Таким образом, над самыми низшими сферами человеческого существования он распространяет сияние своей собственной души, и они, то укрываясь в тени, то освещаемые блеском солнца, достигают красоты, которой не удается подметить людям, стоящим и на высших ступенях. При этом он сознает свое собственное достоинство, и это сознание нередко переходит в гордость, в благородную гордость, которая умеет только защищаться, а не нападать, – в нем живет не холодное, недоверчивое чувство, а открытое, свободное и общительное.
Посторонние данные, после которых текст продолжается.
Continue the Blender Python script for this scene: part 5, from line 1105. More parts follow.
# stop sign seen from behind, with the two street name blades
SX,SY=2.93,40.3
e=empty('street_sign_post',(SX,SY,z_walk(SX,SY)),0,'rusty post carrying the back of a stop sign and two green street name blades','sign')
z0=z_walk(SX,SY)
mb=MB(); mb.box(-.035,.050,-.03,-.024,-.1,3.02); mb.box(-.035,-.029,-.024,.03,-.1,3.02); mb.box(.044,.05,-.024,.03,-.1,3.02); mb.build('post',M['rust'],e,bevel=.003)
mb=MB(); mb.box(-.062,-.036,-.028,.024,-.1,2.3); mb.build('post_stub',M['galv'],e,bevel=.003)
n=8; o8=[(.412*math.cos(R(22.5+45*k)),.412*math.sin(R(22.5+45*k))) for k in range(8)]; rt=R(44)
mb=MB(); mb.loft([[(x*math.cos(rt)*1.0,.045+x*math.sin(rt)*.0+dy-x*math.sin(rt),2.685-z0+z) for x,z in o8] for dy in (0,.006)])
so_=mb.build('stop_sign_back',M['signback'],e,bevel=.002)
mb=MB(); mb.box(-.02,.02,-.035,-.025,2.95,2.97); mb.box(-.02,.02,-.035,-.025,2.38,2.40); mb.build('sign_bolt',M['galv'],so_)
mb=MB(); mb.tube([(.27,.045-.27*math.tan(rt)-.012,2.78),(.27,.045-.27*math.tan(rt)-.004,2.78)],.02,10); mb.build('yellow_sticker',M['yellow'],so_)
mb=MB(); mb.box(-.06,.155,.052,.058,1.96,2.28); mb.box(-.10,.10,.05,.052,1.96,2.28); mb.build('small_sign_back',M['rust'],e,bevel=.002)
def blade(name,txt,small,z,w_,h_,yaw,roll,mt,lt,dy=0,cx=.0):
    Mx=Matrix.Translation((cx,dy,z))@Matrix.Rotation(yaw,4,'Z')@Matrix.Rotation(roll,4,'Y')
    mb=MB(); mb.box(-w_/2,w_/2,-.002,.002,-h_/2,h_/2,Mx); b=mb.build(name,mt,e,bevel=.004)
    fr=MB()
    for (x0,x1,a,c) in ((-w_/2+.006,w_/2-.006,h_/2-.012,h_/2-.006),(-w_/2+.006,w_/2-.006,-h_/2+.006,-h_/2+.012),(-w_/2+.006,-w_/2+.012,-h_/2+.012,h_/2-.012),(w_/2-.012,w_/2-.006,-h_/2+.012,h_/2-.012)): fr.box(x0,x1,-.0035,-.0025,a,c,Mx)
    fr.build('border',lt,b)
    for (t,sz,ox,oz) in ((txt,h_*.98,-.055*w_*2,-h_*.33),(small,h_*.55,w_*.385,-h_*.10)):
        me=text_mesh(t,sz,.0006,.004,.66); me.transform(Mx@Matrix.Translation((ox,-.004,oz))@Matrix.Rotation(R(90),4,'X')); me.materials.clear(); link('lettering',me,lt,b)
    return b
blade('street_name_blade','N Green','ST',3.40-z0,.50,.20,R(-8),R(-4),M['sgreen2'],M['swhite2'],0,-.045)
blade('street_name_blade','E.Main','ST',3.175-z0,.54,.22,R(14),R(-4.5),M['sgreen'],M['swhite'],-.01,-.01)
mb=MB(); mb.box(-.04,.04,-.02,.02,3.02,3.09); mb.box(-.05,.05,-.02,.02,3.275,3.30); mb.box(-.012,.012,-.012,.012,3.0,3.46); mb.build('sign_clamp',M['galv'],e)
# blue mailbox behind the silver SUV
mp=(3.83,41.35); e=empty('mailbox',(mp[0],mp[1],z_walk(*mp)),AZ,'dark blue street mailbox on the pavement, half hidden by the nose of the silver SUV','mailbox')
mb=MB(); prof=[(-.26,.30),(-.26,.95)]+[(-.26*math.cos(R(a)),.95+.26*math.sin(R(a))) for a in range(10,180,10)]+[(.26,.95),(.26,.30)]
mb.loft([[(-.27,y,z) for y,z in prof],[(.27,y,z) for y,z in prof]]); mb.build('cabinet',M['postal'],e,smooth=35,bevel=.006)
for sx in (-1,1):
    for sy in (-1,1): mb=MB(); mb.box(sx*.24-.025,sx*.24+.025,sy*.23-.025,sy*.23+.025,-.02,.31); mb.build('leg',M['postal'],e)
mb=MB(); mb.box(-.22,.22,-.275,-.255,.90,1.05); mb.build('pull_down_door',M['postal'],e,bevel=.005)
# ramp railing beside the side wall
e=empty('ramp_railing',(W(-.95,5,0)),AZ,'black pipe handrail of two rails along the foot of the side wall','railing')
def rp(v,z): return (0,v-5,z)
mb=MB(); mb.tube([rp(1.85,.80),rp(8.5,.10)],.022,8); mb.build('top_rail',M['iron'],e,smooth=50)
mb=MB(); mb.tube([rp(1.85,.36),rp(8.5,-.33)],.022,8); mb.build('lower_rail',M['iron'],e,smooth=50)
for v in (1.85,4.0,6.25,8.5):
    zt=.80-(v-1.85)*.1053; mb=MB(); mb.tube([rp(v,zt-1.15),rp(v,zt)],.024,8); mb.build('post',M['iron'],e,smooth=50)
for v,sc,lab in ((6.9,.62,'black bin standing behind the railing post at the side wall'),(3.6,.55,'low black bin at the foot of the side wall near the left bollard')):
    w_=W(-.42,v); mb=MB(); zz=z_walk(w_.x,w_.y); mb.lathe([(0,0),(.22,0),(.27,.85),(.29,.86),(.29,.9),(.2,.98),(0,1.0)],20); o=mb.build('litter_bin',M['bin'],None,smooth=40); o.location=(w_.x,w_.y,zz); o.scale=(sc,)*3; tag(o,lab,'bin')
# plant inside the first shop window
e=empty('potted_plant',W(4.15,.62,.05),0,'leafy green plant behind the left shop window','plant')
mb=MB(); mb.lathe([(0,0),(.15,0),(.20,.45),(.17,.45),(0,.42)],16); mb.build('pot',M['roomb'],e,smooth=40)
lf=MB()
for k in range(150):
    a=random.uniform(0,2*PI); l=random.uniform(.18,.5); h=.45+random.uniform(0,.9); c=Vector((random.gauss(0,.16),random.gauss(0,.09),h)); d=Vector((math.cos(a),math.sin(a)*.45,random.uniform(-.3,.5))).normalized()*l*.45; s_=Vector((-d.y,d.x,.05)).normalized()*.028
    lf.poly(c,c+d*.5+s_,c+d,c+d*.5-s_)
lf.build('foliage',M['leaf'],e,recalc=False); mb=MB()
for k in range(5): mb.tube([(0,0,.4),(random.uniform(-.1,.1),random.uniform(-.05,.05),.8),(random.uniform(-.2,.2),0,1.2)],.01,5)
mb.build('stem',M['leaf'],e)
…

Этот мужик-поэт смотрит совершенным королем, лишенным престола, хотя судьба бросила его в круг меньших братьев, но он считает себя равным по рождению с великими мира сего. А между тем он не добивается никаких почестей; богатство и знатное происхождение в глазах его не имеют никакого смысла; его взор горит огнем, против которого бессильно всякое презрительное обхождение. При всех невзгодах и бедствиях он ни на минуту не забывает величия поэзии и человечности. Но несмотря на все свое превосходство над обыкновенными людьми, не чуждается их, сочувствует их интересам и требует у них любви и дружбы. Даже в дни самого мрачного отчаяния этот гордый человек ищет поддержки в дружбе, нередко перед недостойными людьми раскрывает свою душу и, обливаясь слезами, прижимает к своему горячему сердцу сердце, знающее только дружбу по имени. А между тем он не чужд был проницательности, умел разгадать притворство, хотя в то же время был крайне доверчив.